What is required » Your task is to output the data exactly as it stands.

Data block »
+ + +

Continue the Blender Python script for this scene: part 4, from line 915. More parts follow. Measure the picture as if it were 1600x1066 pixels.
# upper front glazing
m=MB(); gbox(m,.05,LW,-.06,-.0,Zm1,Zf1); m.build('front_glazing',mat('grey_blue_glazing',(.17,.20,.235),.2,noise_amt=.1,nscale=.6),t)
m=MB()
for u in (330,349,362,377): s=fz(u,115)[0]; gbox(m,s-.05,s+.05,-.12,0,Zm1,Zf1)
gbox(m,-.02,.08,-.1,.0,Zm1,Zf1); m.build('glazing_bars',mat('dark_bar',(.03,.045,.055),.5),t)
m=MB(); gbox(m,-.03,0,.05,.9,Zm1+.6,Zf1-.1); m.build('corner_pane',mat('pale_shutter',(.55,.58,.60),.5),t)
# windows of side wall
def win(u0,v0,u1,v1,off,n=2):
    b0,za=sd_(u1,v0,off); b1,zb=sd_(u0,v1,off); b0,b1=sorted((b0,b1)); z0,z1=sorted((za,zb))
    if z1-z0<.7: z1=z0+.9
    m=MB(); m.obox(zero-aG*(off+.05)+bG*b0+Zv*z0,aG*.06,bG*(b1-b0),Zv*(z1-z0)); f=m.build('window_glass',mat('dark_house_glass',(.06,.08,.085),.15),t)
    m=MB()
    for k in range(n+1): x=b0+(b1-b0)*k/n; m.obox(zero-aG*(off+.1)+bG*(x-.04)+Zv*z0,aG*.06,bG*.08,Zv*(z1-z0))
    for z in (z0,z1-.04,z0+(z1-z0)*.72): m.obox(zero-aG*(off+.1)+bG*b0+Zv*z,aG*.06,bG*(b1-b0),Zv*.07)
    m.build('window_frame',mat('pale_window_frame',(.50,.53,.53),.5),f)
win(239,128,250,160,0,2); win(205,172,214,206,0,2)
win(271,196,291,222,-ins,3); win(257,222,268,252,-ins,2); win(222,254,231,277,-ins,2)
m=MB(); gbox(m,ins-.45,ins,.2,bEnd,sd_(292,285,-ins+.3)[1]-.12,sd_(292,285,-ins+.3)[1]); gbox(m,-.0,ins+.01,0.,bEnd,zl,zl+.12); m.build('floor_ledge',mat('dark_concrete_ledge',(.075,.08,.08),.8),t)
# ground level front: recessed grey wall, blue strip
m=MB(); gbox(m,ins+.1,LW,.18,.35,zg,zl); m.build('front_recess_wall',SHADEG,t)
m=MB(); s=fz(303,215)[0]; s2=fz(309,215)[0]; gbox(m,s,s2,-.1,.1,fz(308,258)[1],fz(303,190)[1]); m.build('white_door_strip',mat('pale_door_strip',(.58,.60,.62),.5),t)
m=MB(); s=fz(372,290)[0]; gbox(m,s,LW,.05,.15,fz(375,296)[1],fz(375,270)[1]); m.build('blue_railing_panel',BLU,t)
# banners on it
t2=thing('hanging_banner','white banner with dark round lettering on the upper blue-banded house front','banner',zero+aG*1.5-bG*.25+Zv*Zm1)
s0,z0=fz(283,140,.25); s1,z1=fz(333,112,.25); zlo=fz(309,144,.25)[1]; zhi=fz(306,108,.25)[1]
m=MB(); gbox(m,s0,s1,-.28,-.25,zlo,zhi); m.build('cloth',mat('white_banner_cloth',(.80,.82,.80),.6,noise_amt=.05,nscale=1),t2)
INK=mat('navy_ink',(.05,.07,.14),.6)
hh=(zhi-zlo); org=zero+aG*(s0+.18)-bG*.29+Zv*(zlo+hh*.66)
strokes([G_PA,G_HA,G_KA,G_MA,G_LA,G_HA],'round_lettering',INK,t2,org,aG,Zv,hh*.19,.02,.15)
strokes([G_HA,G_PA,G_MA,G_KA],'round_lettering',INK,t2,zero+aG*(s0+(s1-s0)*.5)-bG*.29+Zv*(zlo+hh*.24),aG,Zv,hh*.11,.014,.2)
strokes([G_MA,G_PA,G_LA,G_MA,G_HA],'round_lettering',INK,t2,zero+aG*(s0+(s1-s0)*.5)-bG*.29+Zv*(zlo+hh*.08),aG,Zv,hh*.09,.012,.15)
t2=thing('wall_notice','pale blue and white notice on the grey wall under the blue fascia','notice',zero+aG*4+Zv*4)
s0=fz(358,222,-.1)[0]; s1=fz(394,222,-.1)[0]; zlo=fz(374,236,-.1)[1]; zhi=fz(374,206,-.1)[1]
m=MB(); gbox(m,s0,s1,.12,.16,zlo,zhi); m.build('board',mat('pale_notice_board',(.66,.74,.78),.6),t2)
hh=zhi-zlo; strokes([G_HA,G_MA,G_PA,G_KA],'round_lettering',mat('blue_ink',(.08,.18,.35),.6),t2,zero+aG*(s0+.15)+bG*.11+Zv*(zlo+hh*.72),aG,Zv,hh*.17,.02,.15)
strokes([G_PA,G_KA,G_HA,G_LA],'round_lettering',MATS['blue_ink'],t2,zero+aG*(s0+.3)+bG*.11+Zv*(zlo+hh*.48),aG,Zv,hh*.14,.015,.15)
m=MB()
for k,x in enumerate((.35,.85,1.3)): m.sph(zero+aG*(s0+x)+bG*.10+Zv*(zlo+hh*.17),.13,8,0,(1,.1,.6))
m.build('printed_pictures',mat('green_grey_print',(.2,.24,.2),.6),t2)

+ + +

Exercise output »
Continue the Blender Python script for this scene: part 4, from line 915. More parts follow. Measure the picture as if it were 1600x1066 pixels.
# upper front glazing
m=MB(); gbox(m,.05,LW,-.06,-.0,Zm1,Zf1); m.build('front_glazing',mat('grey_blue_glazing',(.17,.20,.235),.2,noise_amt=.1,nscale=.6),t)
m=MB()
for u in (330,349,362,377): s=fz(u,115)[0]; gbox(m,s-.05,s+.05,-.12,0,Zm1,Zf1)
gbox(m,-.02,.08,-.1,.0,Zm1,Zf1); m.build('glazing_bars',mat('dark_bar',(.03,.045,.055),.5),t)
m=MB(); gbox(m,-.03,0,.05,.9,Zm1+.6,Zf1-.1); m.build('corner_pane',mat('pale_shutter',(.55,.58,.60),.5),t)
# windows of side wall
def win(u0,v0,u1,v1,off,n=2):
    b0,za=sd_(u1,v0,off); b1,zb=sd_(u0,v1,off); b0,b1=sorted((b0,b1)); z0,z1=sorted((za,zb))
    if z1-z0<.7: z1=z0+.9
    m=MB(); m.obox(zero-aG*(off+.05)+bG*b0+Zv*z0,aG*.06,bG*(b1-b0),Zv*(z1-z0)); f=m.build('window_glass',mat('dark_house_glass',(.06,.08,.085),.15),t)
    m=MB()
    for k in range(n+1): x=b0+(b1-b0)*k/n; m.obox(zero-aG*(off+.1)+bG*(x-.04)+Zv*z0,aG*.06,bG*.08,Zv*(z1-z0))
    for z in (z0,z1-.04,z0+(z1-z0)*.72): m.obox(zero-aG*(off+.1)+bG*b0+Zv*z,aG*.06,bG*(b1-b0),Zv*.07)
    m.build('window_frame',mat('pale_window_frame',(.50,.53,.53),.5),f)
win(239,128,250,160,0,2); win(205,172,214,206,0,2)
win(271,196,291,222,-ins,3); win(257,222,268,252,-ins,2); win(222,254,231,277,-ins,2)
m=MB(); gbox(m,ins-.45,ins,.2,bEnd,sd_(292,285,-ins+.3)[1]-.12,sd_(292,285,-ins+.3)[1]); gbox(m,-.0,ins+.01,0.,bEnd,zl,zl+.12); m.build('floor_ledge',mat('dark_concrete_ledge',(.075,.08,.08),.8),t)
# ground level front: recessed grey wall, blue strip
m=MB(); gbox(m,ins+.1,LW,.18,.35,zg,zl); m.build('front_recess_wall',SHADEG,t)
m=MB(); s=fz(303,215)[0]; s2=fz(309,215)[0]; gbox(m,s,s2,-.1,.1,fz(308,258)[1],fz(303,190)[1]); m.build('white_door_strip',mat('pale_door_strip',(.58,.60,.62),.5),t)
m=MB(); s=fz(372,290)[0]; gbox(m,s,LW,.05,.15,fz(375,296)[1],fz(375,270)[1]); m.build('blue_railing_panel',BLU,t)
# banners on it
t2=thing('hanging_banner','white banner with dark round lettering on the upper blue-banded house front','banner',zero+aG*1.5-bG*.25+Zv*Zm1)
s0,z0=fz(283,140,.25); s1,z1=fz(333,112,.25); zlo=fz(309,144,.25)[1]; zhi=fz(306,108,.25)[1]
m=MB(); gbox(m,s0,s1,-.28,-.25,zlo,zhi); m.build('cloth',mat('white_banner_cloth',(.80,.82,.80),.6,noise_amt=.05,nscale=1),t2)
INK=mat('navy_ink',(.05,.07,.14),.6)
hh=(zhi-zlo); org=zero+aG*(s0+.18)-bG*.29+Zv*(zlo+hh*.66)
strokes([G_PA,G_HA,G_KA,G_MA,G_LA,G_HA],'round_lettering',INK,t2,org,aG,Zv,hh*.19,.02,.15)
strokes([G_HA,G_PA,G_MA,G_KA],'round_lettering',INK,t2,zero+aG*(s0+(s1-s0)*.5)-bG*.29+Zv*(zlo+hh*.24),aG,Zv,hh*.11,.014,.2)
strokes([G_MA,G_PA,G_LA,G_MA,G_HA],'round_lettering',INK,t2,zero+aG*(s0+(s1-s0)*.5)-bG*.29+Zv*(zlo+hh*.08),aG,Zv,hh*.09,.012,.15)
t2=thing('wall_notice','pale blue and white notice on the grey wall under the blue fascia','notice',zero+aG*4+Zv*4)
s0=fz(358,222,-.1)[0]; s1=fz(394,222,-.1)[0]; zlo=fz(374,236,-.1)[1]; zhi=fz(374,206,-.1)[1]
m=MB(); gbox(m,s0,s1,.12,.16,zlo,zhi); m.build('board',mat('pale_notice_board',(.66,.74,.78),.6),t2)
hh=zhi-zlo; strokes([G_HA,G_MA,G_PA,G_KA],'round_lettering',mat('blue_ink',(.08,.18,.35),.6),t2,zero+aG*(s0+.15)+bG*.11+Zv*(zlo+hh*.72),aG,Zv,hh*.17,.02,.15)
strokes([G_PA,G_KA,G_HA,G_LA],'round_lettering',MATS['blue_ink'],t2,zero+aG*(s0+.3)+bG*.11+Zv*(zlo+hh*.48),aG,Zv,hh*.14,.015,.15)
m=MB()
for k,x in enumerate((.35,.85,1.3)): m.sph(zero+aG*(s0+x)+bG*.10+Zv*(zlo+hh*.17),.13,8,0,(1,.1,.6))
m.build('printed_pictures',mat('green_grey_print',(.2,.24,.2),.6),t2)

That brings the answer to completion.